Mon | Aug 21, 2017

Samuel Williams refuses to give in to the bottle

Published:Saturday | February 4, 2017 | 2:00 AMGareth Davis Sr
Samuel Williams in a relaxing mood.

Port Antonio, Portland

While admitting that his weakness is abstaining from the use of alcoholic beverage, Samuel Williams is holding on to his faith of serving Jesus Christ, despite his short coming.

It was after attending a crusade in 1985, in Portland, that Williams was baptised, as he was more than convinced that it was better to serve God rather than men.

Williams recounted that even then he had developed a liking for drinking strong liquor, but he was so overwhelmed by the message from the preacher, that he simply had to surrender his life to Jesus Christ.

"I knew back then that God was calling me to serve him faithfully, "said Williams.

"I got baptised shortly after and I continued in the faith for about two years, and by 1987 or thereabout, I landed a job on a cruise ship. I spent four years working on a Norwegian Caribbean line vessel and during that time I journeyed to several countries in Europe, North American, and other parts of the world. I also returned to my old habit of drinking. But after returning home, I decided that enough is enough," added Williams.

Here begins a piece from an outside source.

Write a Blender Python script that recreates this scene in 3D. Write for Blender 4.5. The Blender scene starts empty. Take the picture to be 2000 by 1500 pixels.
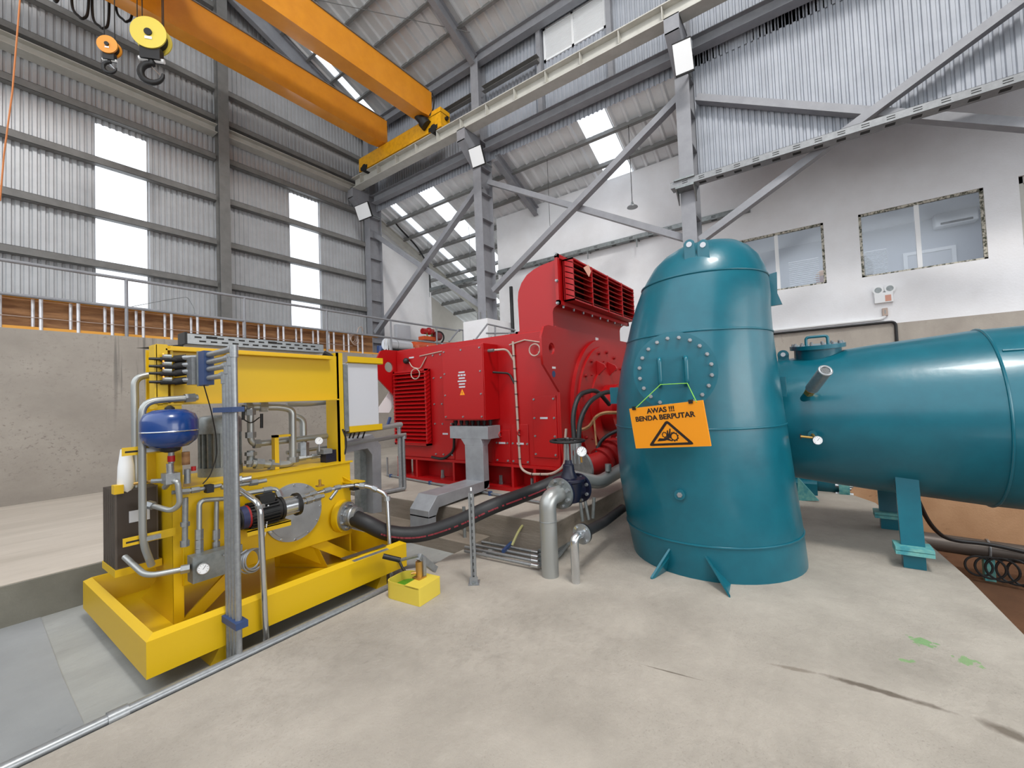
import bpy, math, random
from math import pi, sin, cos, radians, sqrt, atan2
from mathutils import Vector, Matrix
random.seed(7)
SC = bpy.context.scene
COL = SC.collection

# ---------------------------------------------------------------- camera
FOC, YAW, PITCH, ROLL, EYE = 828.26, 0.619700, 0.032791, 0.038783, 1.55
_F = Vector((cos(YAW)*cos(PITCH), sin(YAW)*cos(PITCH), sin(PITCH)))
_r = Vector((sin(YAW), -cos(YAW), 0)); _d = _F.cross(_r)
_R = cos(ROLL)*_r + sin(ROLL)*_d; _D = -sin(ROLL)*_r + cos(ROLL)*_d
CAMPOS = Vector((0, 0, EYE))
cd = bpy.data.cameras.new('camera'); cam = bpy.data.objects.new('camera', cd); COL.objects.link(cam)
cd.sensor_fit = 'HORIZONTAL'; cd.sensor_width = 36; cd.lens = FOC*36/2000; cd.clip_start = .05; cd.clip_end = 300
cam.matrix_world = Matrix(((_R.x, -_D.x, -_F.x, 0), (_R.y, -_D.y, -_F.y, 0), (_R.z, -_D.z, -_F.z, EYE), (0, 0, 0, 1)))
SC.camera = cam
# ---------------------------------------------------------------- light and exposure
w = bpy.data.worlds.new('world'); SC.world = w; w.use_nodes = True
bg = w.node_tree.nodes['Background']; bg.inputs[0].default_value = (.90, .95, 1.0, 1); bg.inputs[1].default_value = 2.0
def area(name, loc, target, sx, sy, power, col=(1, 1, 1)):
    l = bpy.data.lights.new(name, 'AREA'); l.shape = 'RECTANGLE'; l.size = sx; l.size_y = sy; l.energy = power; l.color = col
    o = bpy.data.objects.new(name, l); COL.objects.link(o); o.location = loc
    o.rotation_euler = (Vector(target)-Vector(loc)).to_track_quat('-Z', 'Y').to_euler(); return o
area('assumed_skylight_lamp', (.6, -2.8, 14.2), (4.6, .9, 0), 2.6, 2.6, 1300, (1, .975, .94))  # lamp added under the closed roof; the skylight it stands for is assumed
area('assumed_door_lamp', (2.2, -7.5, 3.0), (4.5, 1.5, .5), 5.0, 2.6, 150, (1, .97, .93))  # unseen lamp added beyond the open side; its door is assumed, not built
SC.view_settings.view_transform = 'Standard'; SC.view_settings.look = 'None'
SC.view_settings.exposure = 0.12; SC.view_settings.gamma = 1.0; SC.view_settings.use_curve_mapping = False

# ---------------------------------------------------------------- placing helpers: a sight line met with a plane of the building
def ray(x, y): return _R*(x-1000)+_D*(y-750)+_F*FOC
def at_x(x, y, X): d = ray(x, y); return CAMPOS+d*(X/d.x)
def at_y(x, y, Y): d = ray(x, y); return CAMPOS+d*(Y/d.y)
def at_z(x, y, Z): d = ray(x, y); return CAMPOS+d*((Z-EYE)/d.z)
V = Vector
# ---------------------------------------------------------------- mesh builder
def frame(d):
    d = V(d).normalized(); a = V((0, 0, 1)) if abs(d.z) < .9 else V((1, 0, 0))
    u = a.cross(d).normalized(); return u, d.cross(u), d
class MB:
    def __init__(s): s.v = []; s.f = []; s.m = []; s.sm = []
    def add(s, vs, fs, mi=0, sm=False):
        b = len(s.v); s.v += [tuple(p) for p in vs]; s.f += [[i+b for i in f] for f in fs]; s.m += [mi]*len(fs); s.sm += [sm]*len(fs); return s
    def box(s, a, b, mi=0):
        x0, y0, z0 = a; x1, y1, z1 = b
        return s.hexa([(x0, y0, z0), (x1, y0, z0), (x1, y1, z0), (x0, y1, z0), (x0, y0, z1), (x1, y0, z1), (x1, y1, z1), (x0, y1, z1)], mi)
    def hexa(s, p, mi=0):
        return s.add(p, [(0, 3, 2, 1), (4, 5, 6, 7), (0, 1, 5, 4), (1, 2, 6, 5), (2, 3, 7, 6), (3, 0, 4, 7)], mi)
    def obox(s, c, ax, ay, az, mi=0):
        c = V(c); ax, ay, az = V(ax), V(ay), V(az)
        return s.hexa([c-ax-ay-az, c+ax-ay-az, c+ax+ay-az, c-ax+ay-az, c-ax-ay+az, c+ax-ay+az, c+ax+ay+az, c-ax+ay+az], mi)
    def bar(s, p0, p1, wd, h, up=(0, 0, 1), mi=0):
        p0, p1 = V(p0), V(p1); d = (p1-p0); u = d.cross(V(up)).normalized(); n = u.cross(d).normalized()
        return s.obox((p0+p1)/2, d/2, u*(wd/2), n*(h/2), mi)
    def ibeam(s, p0, p1, h, wd, tf=.015, tw=.012, up=(0, 0, 1), mi=0):
        p0, p1 = V(p0), V(p1); d = p1-p0; u = d.cross(V(up)).normalized(); n = u.cross(d).normalized(); c = (p0+p1)/2
        for k in (-1, 1): s.obox(c+n*k*(h-tf)/2, d/2, u*(wd/2), n*(tf/2), mi)
        return s.obox(c, d/2, u*(tw/2), n*(h/2-tf), mi)
    def chan(s, p0, p1, h, wd, t=.008, up=(0, 0, 1), side=1, mi=0):
        p0, p1 = V(p0), V(p1); d = p1-p0; u = d.cross(V(up)).normalized()*side; n = (u.cross(d)*side).normalized(); c = (p0+p1)/2
        for k in (-1, 1): s.obox(c+n*k*(h-t)/2+u*wd/2, d/2, u*(wd/2), n*(t/2), mi)
        return s.obox(c+u*t/2, d/2, u*(t/2), n*(h/2), mi)
    def rings(s, rs, n, cap=True, mi=0, sm=True, closed=False):
        vs = [p for r in rs for p in r]; k = len(rs); fs = []
        for i in range(k if closed else k-1):
            for j in range(n):
                a, b = i*n+j, i*n+(j+1) % n; c, d = ((i+1) % k)*n+(j+1) % n, ((i+1) % k)*n+j; fs.append((a, b, c, d))
        s.add(vs, fs, mi, sm)
        if cap and not closed:
            s.add(rs[0], [tuple(range(n-1, -1, -1))], mi); s.add(rs[-1], [tuple(range(n))], mi)
        return s
    def lathe(s, o, ax, prof, n=24, mi=0, cap=True, sm=True):
        o = V(o); u, v, d = frame(ax)
        return s.rings([[o+d*t+(u*cos(2*pi*j/n)+v*sin(2*pi*j/n))*r for j in range(n)] for t, r in prof], n, cap, mi, sm)
    def cyl(s, p0, p1, r0, r1=None, n=16, mi=0, cap=True):
        p0, p1 = V(p0), V(p1); r1 = r0 if r1 is None else r1
        return s.lathe(p0, p1-p0, [(0, r0), ((p1-p0).length, r1)], n, mi, cap)
    def tube(s, pts, r, n=10, bend=0.0, mi=0, cap=True):
        P = [V(p) for p in pts]
        if bend > 0:
            Q = [P[0]]
            for i in range(1, len(P)-1):
                a, b, c = P[i-1], P[i], P[i+1]; e = min(bend, (a-b).length*.49, (c-b).length*.49)
                q0 = b+(a-b).normalized()*e; q1 = b+(c-b).normalized()*e
                for k in range(7):
                    t = k/6; Q.append(q0*(1-t)**2+b*2*t*(1-t)+q1*t*t)
            Q.append(P[-1]); P = Q
        P = [p for i, p in enumerate(P) if i == 0 or (p-P[i-1]).length > 1e-5]
        u = None; rs = []
        for i, p in enumerate(P):
            d = (P[min(i+1, len(P)-1)]-P[max(i-1, 0)]).normalized()
            if u is None: u = frame(d)[0]
            u = (u-d*u.dot(d)).normalized(); v = d.cross(u)
            rr = r if not callable(r) else r(i/(len(P)-1))
            rs.append([p+(u*cos(2*pi*j/n)+v*sin(2*pi*j/n))*rr for j in range(n)])
        return s.rings(rs, n, cap, mi)
    def prism(s, pts, vec, mi=0):
        P = [V(p) for p in pts]; n = len(P); vec = V(vec)
        nn = sum(((P[i]-P[0]).cross(P[(i+1) % n]-P[0]) for i in range(n)), V((0, 0, 0)))
        if nn.dot(vec) < 0: P.reverse()
        vs = P+[p+vec for p in P]
        return s.add(vs, [tuple(range(n-1, -1, -1)), tuple(range(n, 2*n))]+[(i, (i+1) % n, (i+1) % n+n, i+n) for i in range(n)], mi)
    def sphere(s, c, r, n=16, mi=0, sc=(1, 1, 1)):
        c = V(c); k = n//2
        return s.rings([[c+V((r*sc[0]*sin(pi*(i+.02)/(k+.04))*cos(2*pi*j/n), r*sc[1]*sin(pi*(i+.02)/(k+.04))*sin(2*pi*j/n), -r*sc[2]*cos(pi*(i+.02)/(k+.04)))) for j in range(n)] for i in range(k+1)], n, True, mi)
    def torus(s, c, ax, R, r, n=28, k=8, mi=0, arc=1.0, start=0.0):
        c = V(c); u, v, d = frame(ax); rs = []; N = n if arc == 1 else int(n*arc)+1
        for i in range(N):
            a = 2*pi*(start+arc*i/(n if arc == 1 else N-1)); e = u*cos(a)+v*sin(a)
            rs.append([c+e*(R+r*cos(2*pi*j/k))+d*r*sin(2*pi*j/k) for j in range(k)])
        return s.rings(rs, k, True, mi, True, arc == 1)
    def disc(s, c, ax, r, t, n=32, mi=0):
        c = V(c); d = V(ax).normalized(); return s.lathe(c, d, [(0, r), (t, r)], n, mi, True, True)
    def hexbolt(s, c, ax, r=.012, h=.01, mi=0, n=6):
        return s.lathe(c, ax, [(0, r*1.25), (h*.25, r*1.25), (h*.26, r), (h, r)], n, mi, True, False)
    def build(s, name, mat, parent=None, bevel=0, seg=2, smooth=True):
        me = bpy.data.meshes.new(name); off = wloc(parent) if parent else V((0, 0, 0))
        if parent is None and s.v:
            xs, ys, zs = zip(*s.v); off = V(((min(xs)+max(xs))/2, (min(ys)+max(ys))/2, min(zs)))
        me.from_pydata([tuple(V(p)-off) for p in s.v], [], s.f)
        for m_ in (mat if isinstance(mat, (list, tuple)) else [mat]): me.materials.append(m_)
        for p, mi, sm in zip(me.polygons, s.m, s.sm): p.material_index = mi; p.use_smooth = sm and smooth
        me.validate(); me.update()
        try: me.set_sharp_from_angle(angle=radians(40))
        except Exception: pass
        o = bpy.data.objects.new(name, me); COL.objects.link(o)
        if parent: o.parent = parent
        else: o.location = off
        if bevel:
            b = o.modifiers.new('edge', 'BEVEL'); b.width = bevel; b.segments = seg; b.limit_method = 'ANGLE'; b.angle_limit = radians(50)
        return o
def wloc(o):
    p = V((0, 0, 0))
    while o: p += o.location; o = o.parent
    return p
def tag(o, label, cat, group=None, kind=None):
    if label: o['label'] = label
    if cat: o['category'] = cat
    if group: o['group'] = group
    if kind: o['kind'] = kind
    return o
def thing(name, label, cat, loc=(0, 0, 0), group=None):
    o = bpy.data.objects.new(name, None); COL.objects.link(o); o.location = loc; o.empty_display_size = .2
    return tag(o, label, cat, group)
def struct(name, mb, mat, parent=None, bevel=0):
    o = mb.build(name, mat, parent, bevel); o['kind'] = 'structure'; return o
def copy_at(o, delta, parent=None):
    c = o.copy(); COL.objects.link(c); c.location = o.location+V(delta)
    if parent: c.parent = parent
    return c
def bolts(parent, pts, ax, mat, r=.012, h=.012, name='bolt', n=6):
    o = None
    for p in pts:
        if o is None: o = MB().hexbolt(p, ax, r, h, n=n).build(name, mat, parent); first = V(p)
        else: copy_at(o, V(p)-first, parent)
def ring_pts(c, ax, R, n, start=0.0):
    u, v, d = frame(ax); return [V(c)+u*R*cos(2*pi*(i+start)/n)+v*R*sin(2*pi*(i+start)/n) for i in range(n)]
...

According to Williams, who was reunited with the church congregation at Friends Church in Port Antonio, he started developing an appetite for singing, and shortly after he joined the church choir where he began to sing to the glory and honour of God.

But while Williams has pronounced his love for Christ, a move that he embraces wholeheartedly, the only distraction for him is the bottle, which he sampled from time to time.

Continuing Williams said, "Everyone has their one weakness. I have never been bothered by sexual immorality, although I am not married. I just honestly think that I am still bothered by the actions of some church members, who only show love to those that are either rich or famous. Church is like a home for me, but the love is not extended to the ordinary people, who are basically ignored and chastised. While on the other hand the rich and famous can do just about anything and get away with it."

It is against that background that Williams, who was spotted at a funeral for Aidiain George Lee, his boyhood friend, earlier this week singing 'Bridge over troubled water', is appealing to his brothers and sisters to desist from such practise and to instead treat everyone equally, according to the teachings of the Bible.

Meantime, Williams has vowed to continue the good fight and hope that sooner than later he will be able to wave goodbye to the bottle that has hampered his growth in Christianity.